*PROBLEM STATEMENT*
Without the pictures, return each record as it appears.

*DATASET EXTRACT*

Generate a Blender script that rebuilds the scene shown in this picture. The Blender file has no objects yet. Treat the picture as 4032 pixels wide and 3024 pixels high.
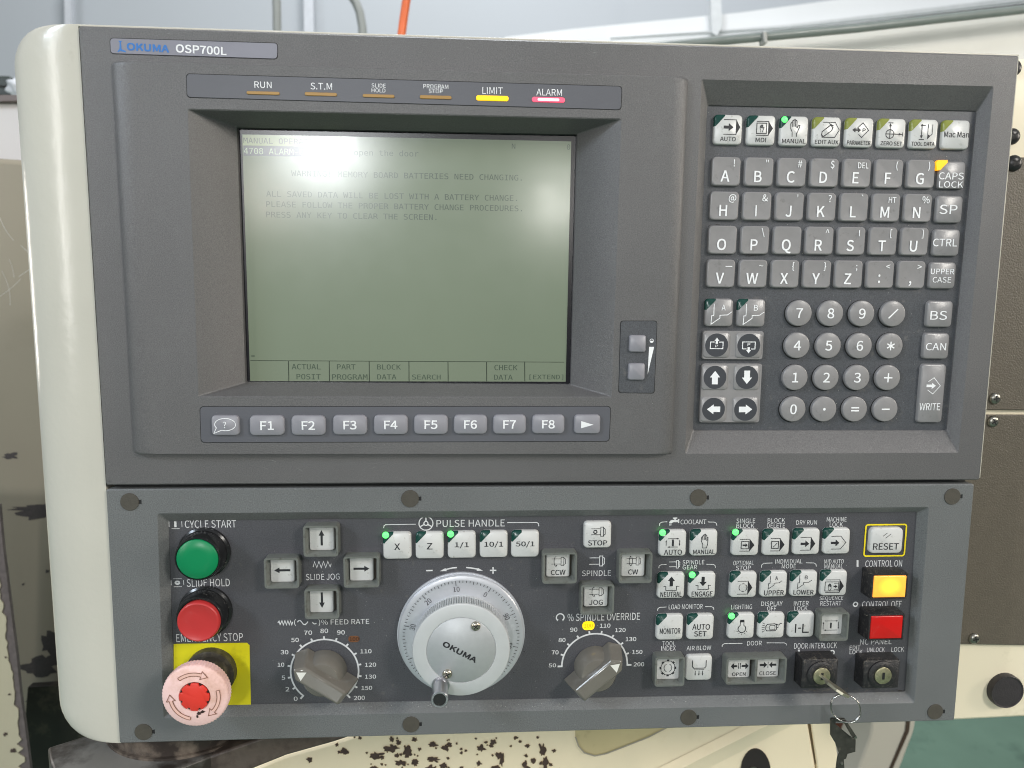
import bpy, bmesh, math, random, os
from mathutils import Vector, Matrix, geometry
random.seed(7)
R_ = math.radians
scene = bpy.context.scene
COL = scene.collection

# ------------------------------------------------------------------ camera, world, lamps, exposure
# panel frame: X right along the panel, Y up along it, Z out of it (metres, origin at the upper left corner of the bezel)
def W(x, y, z):
    return Vector((x, -z, y))

def rodrigues(r):
    t = r.length; k = r / t
    K = Matrix(((0, -k.z, k.y), (k.z, 0, -k.x), (-k.y, k.x, 0)))
    return Matrix.Identity(3) + math.sin(t) * K + (1 - math.cos(t)) * (K @ K)
CR = rodrigues(Vector((0.12631, -0.06259, 0.0064))) @ Matrix(((1, 0, 0), (0, -1, 0), (0, 0, -1)))
CT = Vector((-0.2201, -0.1818, 0.37507))
CF = 2910.24
CPOS = -(CR.transposed() @ CT)
cam = bpy.data.cameras.new('camera')
camo = bpy.data.objects.new('camera', cam); COL.objects.link(camo)
cam.sensor_width = 36.0; cam.lens = 36.0 * CF / 4032.0
cam.clip_start = 0.01; cam.clip_end = 200
_r, _u, _b = CR[0], -CR[1], -CR[2]
r_, u_, b_ = W(*_r), W(*_u), W(*_b)
camo.matrix_world = Matrix(((r_.x, u_.x, b_.x, 0), (r_.y, u_.y, b_.y, 0), (r_.z, u_.z, b_.z, 0), (0, 0, 0, 1)))
camo.location = W(*CPOS)
cam.dof.use_dof = True; cam.dof.focus_distance = 0.43; cam.dof.aperture_fstop = 11.0
scene.camera = camo

world = bpy.data.worlds.new('World'); scene.world = world
world.use_nodes = True
wn = world.node_tree.nodes; wl = world.node_tree.links
wbg = wn['Background']; wbg.inputs['Strength'].default_value = 0.50
wtc = wn.new('ShaderNodeTexCoord'); wsep = wn.new('ShaderNodeSeparateXYZ'); wramp = wn.new('ShaderNodeValToRGB')
wmap = wn.new('ShaderNodeMapRange')
wmap.inputs[1].default_value = -1; wmap.inputs[2].default_value = 1
wl.new(wtc.outputs['Generated'], wsep.inputs[0]); wl.new(wsep.outputs['Z'], wmap.inputs[0])
wl.new(wmap.outputs[0], wramp.inputs[0]); wl.new(wramp.outputs[0], wbg.inputs['Color'])
cr = wramp.color_ramp
cr.elements[0].position = 0.0; cr.elements[0].color = (0.30, 0.29, 0.27, 1)
cr.elements[1].position = 1.0; cr.elements[1].color = (0.80, 0.84, 0.90, 1)
for p_, c_ in ((0.45, (0.16, 0.165, 0.15, 1)), (0.50, (0.17, 0.20, 0.17, 1)), (0.53, (0.34, 0.37, 0.36, 1)), (0.57, (0.60, 0.63, 0.64, 1)), (0.7, (0.72, 0.76, 0.80, 1))):
    e_ = cr.elements.new(p_); e_.color = c_

def lamp(name, pos, target, power, size, color=(1, 1, 1), shape='SQUARE', sy=None):
    l = bpy.data.lights.new(name, 'AREA'); l.energy = power; l.shape = shape; l.size = size; l.color = color
    if sy: l.size_y = sy
    o = bpy.data.objects.new(name, l); COL.objects.link(o)
    o.location = W(*pos)
    d = W(*target) - W(*pos)
    o.rotation_euler = d.to_track_quat('-Z', 'Y').to_euler()
    return o
PC = (0.25, -0.2, 0)
lamp('ceiling_lamp', (-1.7, 1.0, 1.15), PC, 22, 0.40, (0.76, 0.87, 1.0))
lamp('ceiling_lamp', (1.65, 0.85, 1.55), PC, 23, 0.42, (1.0, 0.95, 0.88))
lamp('tube_lamp', (2.3, 0.30, 0.55), PC, 12, 0.30, (1.0, 0.90, 0.78))
lamp('high_bay_lamp', (-0.80, 0.86, 5.0), PC, 50, 0.42, (0.95, 0.98, 1.0), 'DISK')
lamp('high_bay_lamp', (0.92, 0.56, 5.5), PC, 15, 0.22, (1.0, 0.97, 0.92), 'DISK')
lamp('high_bay_lamp', (-1.21, 0.50, 5.0), PC, 5, 0.16, (1.0, 0.85, 0.8), 'DISK')
lamp('tube_lamp', (0.3, 3.2, -0.9), (0.6, 0.3, -2.6), 110, 1.4, (0.95, 0.98, 1.0), 'RECTANGLE', 0.5)
lamp('tube_lamp', (-1.9, 0.25, 1.6), (-0.05, -0.25, -0.2), 10, 0.07, (1.0, 0.97, 0.93), 'RECTANGLE', 1.1)
lamp('tube_lamp', (-1.0, -0.12, -0.55), (-0.05, -0.25, 0.0), 1.3, 0.05, (1.0, 0.92, 0.82), 'RECTANGLE', 0.35)
scene.view_settings.view_transform = 'Standard'
scene.view_settings.look = 'None'
scene.view_settings.exposure = 0.0
scene.view_settings.gamma = 1.0
scene.cycles.filter_width = 1.05

# ------------------------------------------------------------------ photo measurement -> place in the panel frame
CRT = CR.transposed()
def S(u, v, z=0.0):
    d = CRT @ Vector(((u - 2016) / CF, (v - 1512) / CF, 1))
    k = (z - CPOS.z) / d.z
    return (CPOS.x + d.x * k, CPOS.y + d.y * k)
TO = {1: (0, 0), 2: (1300, 0), 3: (2632, 0), 4: (0, 1000), 5: (1300, 1000), 6: (2632, 1000), 7: (0, 1974), 8: (1300, 1974), 9: (2632, 1974)}
def T(t, x, y, z=0.0):
    if t == 'D': return S(x * 4032 / 2212, y * 4032 / 2212, z)
    if t == 'A': return S(1040 + x * .2411, 2400 + y * .2411, z)
    if t == 'B': return S(2160 + x * .2411, 2380 + y * .2411, z)
    if t == 'C': return S(1540 + x * .3496, 2220 + y * .3496, z)
    o = TO[t]
    return S(o[0] + x * 1400 / 2212, o[1] + y * 1400 / 2212, z)
def box(t, x0, y0, x1, y1, z=0.0):
    """centre x, centre y, width, height of a measured rectangle on the plane z"""
    cx, cy = T(t, (x0 + x1) / 2, (y0 + y1) / 2, z)
    a = T(t, x0, (y0 + y1) / 2, z); b = T(t, x1, (y0 + y1) / 2, z)
    c = T(t, (x0 + x1) / 2, y0, z); d = T(t, (x0 + x1) / 2, y1, z)
    return cx, cy, b[0] - a[0], c[1] - d[1]

FOOT = (1005, 625)
def box2(t, x0, y0, x1, y1, z, zb):
    """centre and size of a raised block: its edges facing the foot of the camera show their base, the others their top"""
    ux = TO[t][0] + (x0 + x1) / 2 * 1400 / 2212; vy = TO[t][1] + (y0 + y1) / 2 * 1400 / 2212
    zl, zr_ = (z, zb) if ux < FOOT[0] * 4032 / 2212 else (zb, z)
    zt_, zd = (zb, z) if vy > FOOT[1] * 4032 / 2212 else (z, zb)
    xm, ym = (x0 + x1) / 2, (y0 + y1) / 2
    a = T(t, x0, ym, zl)[0]; b = T(t, x1, ym, zr_)[0]; c = T(t, xm, y0, zt_)[1]; d = T(t, xm, y1, zd)[1]
    return (a + b) / 2, (c + d) / 2, b - a, c - d
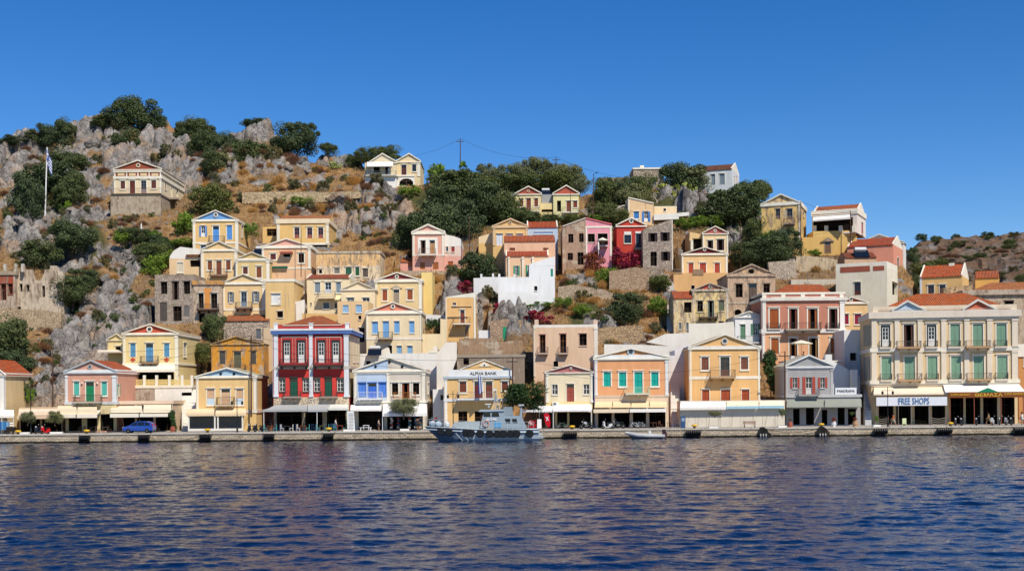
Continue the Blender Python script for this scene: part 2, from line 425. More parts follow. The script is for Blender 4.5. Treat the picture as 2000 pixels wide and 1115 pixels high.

*ANSWER FOR THIS EXERCISE*
Generate a Blender script that rebuilds the scene shown in this picture. The Blender file has no objects yet. Treat the picture as 4032 pixels wide and 3024 pixels high.
import bpy, bmesh, math, random, os
from mathutils import Vector, Matrix, geometry
random.seed(7)
R_ = math.radians
scene = bpy.context.scene
COL = scene.collection

# ------------------------------------------------------------------ camera, world, lamps, exposure
# panel frame: X right along the panel, Y up along it, Z out of it (metres, origin at the upper left corner of the bezel)
def W(x, y, z):
    return Vector((x, -z, y))

def rodrigues(r):
    t = r.length; k = r / t
    K = Matrix(((0, -k.z, k.y), (k.z, 0, -k.x), (-k.y, k.x, 0)))
    return Matrix.Identity(3) + math.sin(t) * K + (1 - math.cos(t)) * (K @ K)
CR = rodrigues(Vector((0.12631, -0.06259, 0.0064))) @ Matrix(((1, 0, 0), (0, -1, 0), (0, 0, -1)))
CT = Vector((-0.2201, -0.1818, 0.37507))
CF = 2910.24
CPOS = -(CR.transposed() @ CT)
cam = bpy.data.cameras.new('camera')
camo = bpy.data.objects.new('camera', cam); COL.objects.link(camo)
cam.sensor_width = 36.0; cam.lens = 36.0 * CF / 4032.0
cam.clip_start = 0.01; cam.clip_end = 200
_r, _u, _b = CR[0], -CR[1], -CR[2]
r_, u_, b_ = W(*_r), W(*_u), W(*_b)
camo.matrix_world = Matrix(((r_.x, u_.x, b_.x, 0), (r_.y, u_.y, b_.y, 0), (r_.z, u_.z, b_.z, 0), (0, 0, 0, 1)))
camo.location = W(*CPOS)
cam.dof.use_dof = True; cam.dof.focus_distance = 0.43; cam.dof.aperture_fstop = 11.0
scene.camera = camo

world = bpy.data.worlds.new('World'); scene.world = world
world.use_nodes = True
wn = world.node_tree.nodes; wl = world.node_tree.links
wbg = wn['Background']; wbg.inputs['Strength'].default_value = 0.50
wtc = wn.new('ShaderNodeTexCoord'); wsep = wn.new('ShaderNodeSeparateXYZ'); wramp = wn.new('ShaderNodeValToRGB')
wmap = wn.new('ShaderNodeMapRange')
wmap.inputs[1].default_value = -1; wmap.inputs[2].default_value = 1
wl.new(wtc.outputs['Generated'], wsep.inputs[0]); wl.new(wsep.outputs['Z'], wmap.inputs[0])
wl.new(wmap.outputs[0], wramp.inputs[0]); wl.new(wramp.outputs[0], wbg.inputs['Color'])
cr = wramp.color_ramp
cr.elements[0].position = 0.0; cr.elements[0].color = (0.30, 0.29, 0.27, 1)
cr.elements[1].position = 1.0; cr.elements[1].color = (0.80, 0.84, 0.90, 1)
for p_, c_ in ((0.45, (0.16, 0.165, 0.15, 1)), (0.50, (0.17, 0.20, 0.17, 1)), (0.53, (0.34, 0.37, 0.36, 1)), (0.57, (0.60, 0.63, 0.64, 1)), (0.7, (0.72, 0.76, 0.80, 1))):
    e_ = cr.elements.new(p_); e_.color = c_

def lamp(name, pos, target, power, size, color=(1, 1, 1), shape='SQUARE', sy=None):
    l = bpy.data.lights.new(name, 'AREA'); l.energy = power; l.shape = shape; l.size = size; l.color = color
    if sy: l.size_y = sy
    o = bpy.data.objects.new(name, l); COL.objects.link(o)
    o.location = W(*pos)
    d = W(*target) - W(*pos)
    o.rotation_euler = d.to_track_quat('-Z', 'Y').to_euler()
    return o
PC = (0.25, -0.2, 0)
lamp('ceiling_lamp', (-1.7, 1.0, 1.15), PC, 22, 0.40, (0.76, 0.87, 1.0))
lamp('ceiling_lamp', (1.65, 0.85, 1.55), PC, 23, 0.42, (1.0, 0.95, 0.88))
lamp('tube_lamp', (2.3, 0.30, 0.55), PC, 12, 0.30, (1.0, 0.90, 0.78))
lamp('high_bay_lamp', (-0.80, 0.86, 5.0), PC, 50, 0.42, (0.95, 0.98, 1.0), 'DISK')
lamp('high_bay_lamp', (0.92, 0.56, 5.5), PC, 15, 0.22, (1.0, 0.97, 0.92), 'DISK')
lamp('high_bay_lamp', (-1.21, 0.50, 5.0), PC, 5, 0.16, (1.0, 0.85, 0.8), 'DISK')
lamp('tube_lamp', (0.3, 3.2, -0.9), (0.6, 0.3, -2.6), 110, 1.4, (0.95, 0.98, 1.0), 'RECTANGLE', 0.5)
lamp('tube_lamp', (-1.9, 0.25, 1.6), (-0.05, -0.25, -0.2), 10, 0.07, (1.0, 0.97, 0.93), 'RECTANGLE', 1.1)
lamp('tube_lamp', (-1.0, -0.12, -0.55), (-0.05, -0.25, 0.0), 1.3, 0.05, (1.0, 0.92, 0.82), 'RECTANGLE', 0.35)
scene.view_settings.view_transform = 'Standard'
scene.view_settings.look = 'None'
scene.view_settings.exposure = 0.0
scene.view_settings.gamma = 1.0
scene.cycles.filter_width = 1.05

# ------------------------------------------------------------------ photo measurement -> place in the panel frame
CRT = CR.transposed()
def S(u, v, z=0.0):
    d = CRT @ Vector(((u - 2016) / CF, (v - 1512) / CF, 1))
    k = (z - CPOS.z) / d.z
    return (CPOS.x + d.x * k, CPOS.y + d.y * k)
TO = {1: (0, 0), 2: (1300, 0), 3: (2632, 0), 4: (0, 1000), 5: (1300, 1000), 6: (2632, 1000), 7: (0, 1974), 8: (1300, 1974), 9: (2632, 1974)}
def T(t, x, y, z=0.0):
    if t == 'D': return S(x * 4032 / 2212, y * 4032 / 2212, z)
    if t == 'A': return S(1040 + x * .2411, 2400 + y * .2411, z)
    if t == 'B': return S(2160 + x * .2411, 2380 + y * .2411, z)
    if t == 'C': return S(1540 + x * .3496, 2220 + y * .3496, z)
    o = TO[t]
    return S(o[0] + x * 1400 / 2212, o[1] + y * 1400 / 2212, z)
def box(t, x0, y0, x1, y1, z=0.0):
    """centre x, centre y, width, height of a measured rectangle on the plane z"""
    cx, cy = T(t, (x0 + x1) / 2, (y0 + y1) / 2, z)
    a = T(t, x0, (y0 + y1) / 2, z); b = T(t, x1, (y0 + y1) / 2, z)
    c = T(t, (x0 + x1) / 2, y0, z); d = T(t, (x0 + x1) / 2, y1, z)
    return cx, cy, b[0] - a[0], c[1] - d[1]

FOOT = (1005, 625)
def box2(t, x0, y0, x1, y1, z, zb):
    """centre and size of a raised block: its edges facing the foot of the camera show their base, the others their top"""
    ux = TO[t][0] + (x0 + x1) / 2 * 1400 / 2212; vy = TO[t][1] + (y0 + y1) / 2 * 1400 / 2212
    zl, zr_ = (z, zb) if ux < FOOT[0] * 4032 / 2212 else (zb, z)
    zt_, zd = (zb, z) if vy > FOOT[1] * 4032 / 2212 else (z, zb)
    xm, ym = (x0 + x1) / 2, (y0 + y1) / 2
    a = T(t, x0, ym, zl)[0]; b = T(t, x1, ym, zr_)[0]; c = T(t, xm, y0, zt_)[1]; d = T(t, xm, y1, zd)[1]
    return (a + b) / 2, (c + d) / 2, b - a, c - d
Continue the Blender Python script for this scene: part 2, from line 425. More parts follow. The script is for Blender 4.5. Treat the picture as 2000 pixels wide and 1115 pixels high.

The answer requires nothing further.